Newsroom

March 18, 2015

NAFCU, trades ask CFPB for TILA/RESPA 'grace period'

NAFCU and 15 other financial trade associations asked CFPB for a "grace period" or "restrained enforcement and liability" for institutions complying in good faith with the Truth in Lending Act/Real Estate Settlement Procedures Act integrated mortgage disclosures rule after Aug. 1, the effective date, through year-end.

The trades also asked for "authoritative written guidance to complete implementation" on the new rule, a move that would ease the regulatory burden of the rule change.

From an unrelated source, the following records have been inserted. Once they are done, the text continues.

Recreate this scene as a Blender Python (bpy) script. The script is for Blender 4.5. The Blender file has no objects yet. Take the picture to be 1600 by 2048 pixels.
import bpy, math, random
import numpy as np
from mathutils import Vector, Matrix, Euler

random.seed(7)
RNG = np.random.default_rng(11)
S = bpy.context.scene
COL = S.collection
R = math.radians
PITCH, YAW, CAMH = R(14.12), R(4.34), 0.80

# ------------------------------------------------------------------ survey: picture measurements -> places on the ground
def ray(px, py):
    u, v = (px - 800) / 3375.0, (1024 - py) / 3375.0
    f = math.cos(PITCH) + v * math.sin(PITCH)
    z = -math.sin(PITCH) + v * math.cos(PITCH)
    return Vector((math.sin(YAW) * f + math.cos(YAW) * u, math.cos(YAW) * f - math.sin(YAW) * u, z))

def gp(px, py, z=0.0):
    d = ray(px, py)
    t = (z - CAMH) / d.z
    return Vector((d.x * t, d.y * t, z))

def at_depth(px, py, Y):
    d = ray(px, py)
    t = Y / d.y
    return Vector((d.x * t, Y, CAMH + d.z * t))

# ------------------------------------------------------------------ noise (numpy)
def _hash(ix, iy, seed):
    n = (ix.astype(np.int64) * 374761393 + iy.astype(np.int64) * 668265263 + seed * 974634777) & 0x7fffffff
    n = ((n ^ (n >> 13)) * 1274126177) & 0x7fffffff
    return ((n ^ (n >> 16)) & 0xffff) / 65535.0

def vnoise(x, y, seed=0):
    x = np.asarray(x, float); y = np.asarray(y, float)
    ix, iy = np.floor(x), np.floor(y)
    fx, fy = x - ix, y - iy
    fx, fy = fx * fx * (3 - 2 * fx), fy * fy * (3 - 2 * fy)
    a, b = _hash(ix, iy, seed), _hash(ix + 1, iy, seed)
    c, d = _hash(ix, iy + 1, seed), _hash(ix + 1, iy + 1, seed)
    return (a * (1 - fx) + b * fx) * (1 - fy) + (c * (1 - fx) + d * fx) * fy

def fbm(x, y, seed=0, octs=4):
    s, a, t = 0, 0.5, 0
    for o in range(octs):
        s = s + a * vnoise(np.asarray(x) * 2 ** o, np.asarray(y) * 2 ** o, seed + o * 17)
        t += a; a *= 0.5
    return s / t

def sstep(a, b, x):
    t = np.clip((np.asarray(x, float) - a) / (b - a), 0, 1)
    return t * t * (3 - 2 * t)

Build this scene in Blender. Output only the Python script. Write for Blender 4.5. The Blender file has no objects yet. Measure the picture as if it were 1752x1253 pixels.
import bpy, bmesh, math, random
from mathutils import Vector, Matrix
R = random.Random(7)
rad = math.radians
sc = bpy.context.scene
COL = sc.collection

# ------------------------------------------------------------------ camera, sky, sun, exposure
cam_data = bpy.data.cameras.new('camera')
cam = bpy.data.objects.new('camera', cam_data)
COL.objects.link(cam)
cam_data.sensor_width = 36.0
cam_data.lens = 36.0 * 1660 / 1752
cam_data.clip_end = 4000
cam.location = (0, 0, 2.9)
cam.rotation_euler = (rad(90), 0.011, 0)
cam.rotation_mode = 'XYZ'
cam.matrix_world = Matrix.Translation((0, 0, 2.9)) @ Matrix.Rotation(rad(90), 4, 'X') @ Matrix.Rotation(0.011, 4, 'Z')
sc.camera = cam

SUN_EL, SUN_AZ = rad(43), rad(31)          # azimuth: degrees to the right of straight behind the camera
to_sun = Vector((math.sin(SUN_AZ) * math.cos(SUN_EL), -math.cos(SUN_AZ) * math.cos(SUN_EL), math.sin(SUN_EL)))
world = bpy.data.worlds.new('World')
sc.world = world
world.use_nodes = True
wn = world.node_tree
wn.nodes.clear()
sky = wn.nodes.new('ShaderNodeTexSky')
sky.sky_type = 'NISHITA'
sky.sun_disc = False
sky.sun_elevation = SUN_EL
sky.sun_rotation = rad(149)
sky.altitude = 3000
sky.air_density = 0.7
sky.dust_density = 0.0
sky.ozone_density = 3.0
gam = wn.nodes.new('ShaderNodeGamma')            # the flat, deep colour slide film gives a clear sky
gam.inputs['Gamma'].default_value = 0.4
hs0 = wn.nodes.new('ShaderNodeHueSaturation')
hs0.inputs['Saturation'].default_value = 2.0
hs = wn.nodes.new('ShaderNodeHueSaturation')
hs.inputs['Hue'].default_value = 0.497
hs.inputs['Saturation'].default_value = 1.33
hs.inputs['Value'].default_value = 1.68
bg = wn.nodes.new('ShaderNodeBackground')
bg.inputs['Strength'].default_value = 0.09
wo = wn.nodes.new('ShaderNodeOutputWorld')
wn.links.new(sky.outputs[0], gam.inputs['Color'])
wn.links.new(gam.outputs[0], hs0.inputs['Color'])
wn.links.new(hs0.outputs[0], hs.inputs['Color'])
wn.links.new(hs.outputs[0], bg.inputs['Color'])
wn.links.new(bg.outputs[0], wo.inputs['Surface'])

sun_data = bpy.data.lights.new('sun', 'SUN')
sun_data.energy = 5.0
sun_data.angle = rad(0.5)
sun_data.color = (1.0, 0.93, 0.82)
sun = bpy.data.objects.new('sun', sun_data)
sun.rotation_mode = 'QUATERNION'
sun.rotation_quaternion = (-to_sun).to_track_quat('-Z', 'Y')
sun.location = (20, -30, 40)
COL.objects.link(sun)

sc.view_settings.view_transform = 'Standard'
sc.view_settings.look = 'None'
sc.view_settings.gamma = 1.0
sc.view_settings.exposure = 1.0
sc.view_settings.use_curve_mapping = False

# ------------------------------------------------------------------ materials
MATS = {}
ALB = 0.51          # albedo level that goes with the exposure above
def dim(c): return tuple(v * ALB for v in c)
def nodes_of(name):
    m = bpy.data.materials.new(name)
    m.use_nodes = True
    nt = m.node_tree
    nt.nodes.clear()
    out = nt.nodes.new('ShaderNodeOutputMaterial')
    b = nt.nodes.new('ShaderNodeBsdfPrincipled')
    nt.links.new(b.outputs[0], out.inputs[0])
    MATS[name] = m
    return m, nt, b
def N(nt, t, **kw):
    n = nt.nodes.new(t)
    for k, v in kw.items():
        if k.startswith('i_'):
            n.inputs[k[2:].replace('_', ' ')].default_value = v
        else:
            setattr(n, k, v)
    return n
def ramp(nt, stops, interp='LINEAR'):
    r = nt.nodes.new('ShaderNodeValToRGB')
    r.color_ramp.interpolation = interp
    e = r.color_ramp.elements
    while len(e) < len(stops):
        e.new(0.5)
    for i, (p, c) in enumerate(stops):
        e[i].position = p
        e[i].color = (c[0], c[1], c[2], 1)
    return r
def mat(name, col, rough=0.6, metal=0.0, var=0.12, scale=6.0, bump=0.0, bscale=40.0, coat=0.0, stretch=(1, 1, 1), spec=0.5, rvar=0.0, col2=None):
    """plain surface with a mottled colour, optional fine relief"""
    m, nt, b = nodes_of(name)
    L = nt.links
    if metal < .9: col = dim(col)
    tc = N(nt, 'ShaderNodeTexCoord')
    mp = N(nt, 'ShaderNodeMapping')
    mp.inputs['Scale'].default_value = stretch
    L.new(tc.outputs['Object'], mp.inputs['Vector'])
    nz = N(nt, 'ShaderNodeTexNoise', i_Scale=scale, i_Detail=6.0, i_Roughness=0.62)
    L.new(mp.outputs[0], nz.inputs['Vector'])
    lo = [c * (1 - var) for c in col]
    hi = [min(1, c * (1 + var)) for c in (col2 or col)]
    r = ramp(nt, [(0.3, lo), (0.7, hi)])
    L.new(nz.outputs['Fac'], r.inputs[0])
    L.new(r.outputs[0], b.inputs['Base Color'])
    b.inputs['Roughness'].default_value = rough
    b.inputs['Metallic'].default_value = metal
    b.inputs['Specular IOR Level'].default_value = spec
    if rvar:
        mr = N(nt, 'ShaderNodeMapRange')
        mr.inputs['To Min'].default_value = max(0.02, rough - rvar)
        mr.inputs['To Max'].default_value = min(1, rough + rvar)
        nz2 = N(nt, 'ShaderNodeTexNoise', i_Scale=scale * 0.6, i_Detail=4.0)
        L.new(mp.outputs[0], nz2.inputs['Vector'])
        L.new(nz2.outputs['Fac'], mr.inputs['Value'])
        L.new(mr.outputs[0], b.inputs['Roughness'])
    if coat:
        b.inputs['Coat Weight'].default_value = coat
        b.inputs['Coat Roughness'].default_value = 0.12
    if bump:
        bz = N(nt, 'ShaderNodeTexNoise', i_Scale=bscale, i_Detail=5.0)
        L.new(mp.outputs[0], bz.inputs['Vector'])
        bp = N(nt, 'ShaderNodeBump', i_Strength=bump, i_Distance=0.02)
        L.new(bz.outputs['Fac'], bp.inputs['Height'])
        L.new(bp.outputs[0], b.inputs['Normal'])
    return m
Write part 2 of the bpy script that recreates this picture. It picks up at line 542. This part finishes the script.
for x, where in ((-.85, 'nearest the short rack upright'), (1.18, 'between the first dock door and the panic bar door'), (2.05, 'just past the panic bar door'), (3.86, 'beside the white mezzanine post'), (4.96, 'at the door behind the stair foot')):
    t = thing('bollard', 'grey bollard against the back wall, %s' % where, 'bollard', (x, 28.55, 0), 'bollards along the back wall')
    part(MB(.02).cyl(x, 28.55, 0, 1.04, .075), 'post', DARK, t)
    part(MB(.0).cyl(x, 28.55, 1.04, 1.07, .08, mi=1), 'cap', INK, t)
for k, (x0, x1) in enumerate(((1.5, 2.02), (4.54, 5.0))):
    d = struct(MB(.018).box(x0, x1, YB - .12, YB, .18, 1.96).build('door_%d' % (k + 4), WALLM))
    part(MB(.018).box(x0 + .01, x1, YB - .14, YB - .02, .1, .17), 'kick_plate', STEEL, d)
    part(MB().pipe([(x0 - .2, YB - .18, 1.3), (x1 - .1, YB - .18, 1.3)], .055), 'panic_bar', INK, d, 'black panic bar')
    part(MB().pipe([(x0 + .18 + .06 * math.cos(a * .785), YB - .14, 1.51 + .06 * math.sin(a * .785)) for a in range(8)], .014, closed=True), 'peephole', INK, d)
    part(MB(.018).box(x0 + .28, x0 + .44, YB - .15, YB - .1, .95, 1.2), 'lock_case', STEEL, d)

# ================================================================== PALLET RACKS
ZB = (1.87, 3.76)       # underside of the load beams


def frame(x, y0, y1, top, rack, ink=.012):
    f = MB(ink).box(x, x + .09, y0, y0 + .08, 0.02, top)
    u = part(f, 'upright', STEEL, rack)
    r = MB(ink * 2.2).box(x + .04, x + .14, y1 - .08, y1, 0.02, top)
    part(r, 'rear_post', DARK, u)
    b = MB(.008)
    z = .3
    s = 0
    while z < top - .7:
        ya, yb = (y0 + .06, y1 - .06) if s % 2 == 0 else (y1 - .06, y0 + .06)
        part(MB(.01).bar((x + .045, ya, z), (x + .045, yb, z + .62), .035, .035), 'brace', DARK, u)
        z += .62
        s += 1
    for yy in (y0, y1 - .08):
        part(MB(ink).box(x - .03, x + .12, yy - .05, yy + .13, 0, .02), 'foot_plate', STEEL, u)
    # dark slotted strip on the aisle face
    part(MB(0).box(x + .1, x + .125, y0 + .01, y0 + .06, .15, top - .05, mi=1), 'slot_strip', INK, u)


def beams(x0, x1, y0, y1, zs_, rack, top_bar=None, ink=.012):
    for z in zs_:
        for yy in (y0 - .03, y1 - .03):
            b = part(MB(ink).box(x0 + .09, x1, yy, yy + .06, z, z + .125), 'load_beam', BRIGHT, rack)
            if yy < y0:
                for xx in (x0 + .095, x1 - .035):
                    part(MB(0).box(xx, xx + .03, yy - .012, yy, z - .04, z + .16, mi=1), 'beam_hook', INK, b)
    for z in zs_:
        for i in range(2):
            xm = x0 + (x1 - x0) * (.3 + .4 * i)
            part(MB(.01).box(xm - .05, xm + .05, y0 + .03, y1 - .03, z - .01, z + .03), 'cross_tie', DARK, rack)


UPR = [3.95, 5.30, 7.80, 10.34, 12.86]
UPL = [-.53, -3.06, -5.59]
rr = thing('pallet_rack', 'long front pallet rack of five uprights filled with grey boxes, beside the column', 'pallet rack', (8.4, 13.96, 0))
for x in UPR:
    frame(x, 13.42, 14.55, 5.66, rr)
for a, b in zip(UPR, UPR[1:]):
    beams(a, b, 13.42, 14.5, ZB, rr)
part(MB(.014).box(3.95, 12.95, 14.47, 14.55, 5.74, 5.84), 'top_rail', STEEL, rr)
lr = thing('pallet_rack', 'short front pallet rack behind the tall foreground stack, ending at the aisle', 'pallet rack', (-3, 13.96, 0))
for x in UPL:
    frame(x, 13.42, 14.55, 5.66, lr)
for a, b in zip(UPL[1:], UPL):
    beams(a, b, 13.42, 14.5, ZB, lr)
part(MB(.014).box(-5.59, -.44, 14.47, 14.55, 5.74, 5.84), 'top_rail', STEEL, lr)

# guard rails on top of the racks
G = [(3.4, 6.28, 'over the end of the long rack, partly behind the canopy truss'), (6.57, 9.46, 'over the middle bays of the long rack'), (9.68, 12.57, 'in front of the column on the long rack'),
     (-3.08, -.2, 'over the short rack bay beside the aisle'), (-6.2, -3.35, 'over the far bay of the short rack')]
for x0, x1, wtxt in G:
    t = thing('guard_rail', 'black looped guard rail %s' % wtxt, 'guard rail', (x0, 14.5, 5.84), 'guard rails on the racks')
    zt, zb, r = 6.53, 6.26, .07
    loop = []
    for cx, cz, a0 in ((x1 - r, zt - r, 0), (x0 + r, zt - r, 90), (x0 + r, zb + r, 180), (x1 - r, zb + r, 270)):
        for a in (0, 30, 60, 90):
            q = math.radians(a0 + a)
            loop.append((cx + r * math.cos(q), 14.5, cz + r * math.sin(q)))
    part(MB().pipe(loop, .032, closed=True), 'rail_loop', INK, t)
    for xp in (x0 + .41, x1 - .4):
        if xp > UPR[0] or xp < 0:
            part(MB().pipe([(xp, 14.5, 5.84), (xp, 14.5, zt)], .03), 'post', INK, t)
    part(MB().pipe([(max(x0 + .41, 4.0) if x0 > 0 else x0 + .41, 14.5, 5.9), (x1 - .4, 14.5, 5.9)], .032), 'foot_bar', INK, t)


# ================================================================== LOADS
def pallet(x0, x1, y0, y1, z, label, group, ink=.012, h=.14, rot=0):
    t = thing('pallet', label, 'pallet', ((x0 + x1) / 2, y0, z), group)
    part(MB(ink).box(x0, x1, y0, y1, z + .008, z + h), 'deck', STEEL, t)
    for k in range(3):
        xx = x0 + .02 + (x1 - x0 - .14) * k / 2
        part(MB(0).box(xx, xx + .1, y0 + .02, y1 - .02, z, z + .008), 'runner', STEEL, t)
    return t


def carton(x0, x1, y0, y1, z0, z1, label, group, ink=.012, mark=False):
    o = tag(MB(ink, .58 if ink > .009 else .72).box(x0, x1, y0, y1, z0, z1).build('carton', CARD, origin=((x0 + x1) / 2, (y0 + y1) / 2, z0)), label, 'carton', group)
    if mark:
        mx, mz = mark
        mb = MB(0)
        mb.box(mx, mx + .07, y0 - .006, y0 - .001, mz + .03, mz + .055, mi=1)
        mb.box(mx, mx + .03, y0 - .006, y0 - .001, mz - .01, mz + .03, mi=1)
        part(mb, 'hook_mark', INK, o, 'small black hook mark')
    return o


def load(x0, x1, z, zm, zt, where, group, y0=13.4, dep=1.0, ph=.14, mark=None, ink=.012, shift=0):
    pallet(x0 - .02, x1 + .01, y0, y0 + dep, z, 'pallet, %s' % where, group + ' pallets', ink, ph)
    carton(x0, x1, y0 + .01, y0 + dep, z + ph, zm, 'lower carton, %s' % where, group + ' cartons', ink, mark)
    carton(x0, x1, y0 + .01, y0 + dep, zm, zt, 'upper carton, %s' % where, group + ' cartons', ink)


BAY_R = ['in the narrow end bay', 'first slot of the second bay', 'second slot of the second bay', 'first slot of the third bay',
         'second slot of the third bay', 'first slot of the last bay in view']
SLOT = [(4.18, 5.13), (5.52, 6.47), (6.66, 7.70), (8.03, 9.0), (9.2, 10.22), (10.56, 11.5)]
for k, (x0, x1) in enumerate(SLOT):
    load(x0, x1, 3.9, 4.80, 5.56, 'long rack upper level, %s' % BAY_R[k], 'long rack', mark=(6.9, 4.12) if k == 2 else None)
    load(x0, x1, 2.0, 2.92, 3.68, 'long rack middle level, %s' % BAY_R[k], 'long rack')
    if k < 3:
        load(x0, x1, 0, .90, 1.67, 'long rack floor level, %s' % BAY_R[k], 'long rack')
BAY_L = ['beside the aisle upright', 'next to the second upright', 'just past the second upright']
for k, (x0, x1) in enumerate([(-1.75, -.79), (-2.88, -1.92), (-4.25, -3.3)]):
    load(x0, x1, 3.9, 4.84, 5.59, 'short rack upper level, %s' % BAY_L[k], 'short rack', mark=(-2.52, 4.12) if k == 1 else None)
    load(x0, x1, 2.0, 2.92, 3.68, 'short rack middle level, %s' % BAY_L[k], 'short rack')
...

The groups said that despite having 21 months to prepare for the changes, those subject to this "uniquely complex regulation" won't fully grasp how to properly implement it and comply until guidance is provided and they log some experience with the new forms and processes.

"While you have indicated that the CFPB would not act unreasonably on August 2,," they wrote "there is no opportunity under this regulation to comply early, which means that industry will not be able to test systems, in real-time, in real circumstances, until after August 1."

Among those signing the letter were American Bankers Association, the community Mortgage Lenders of America, CUNA, the Independent Community Bankers of America, and the National Association of REALTORS.

Last week, NAFCU President and CEO Dan Berger on Friday asked NCUA Board members to consider credit unions' "good faith efforts" to comply with the rule.

NCUA has taken this kind of approach before: Berger recalled the agency considered credit unions' "good faith efforts toward substantial compliance" in the early days of CFPB's ability-to-repay, qualified mortgage and mortgage servicing rules in 2014.

NAFCU's regulatory compliance team has put together a compendium of resources on CFPB's mortgage rules, including the TILA-RESPA integrated mortgage disclosure rule, which is available on the association's website.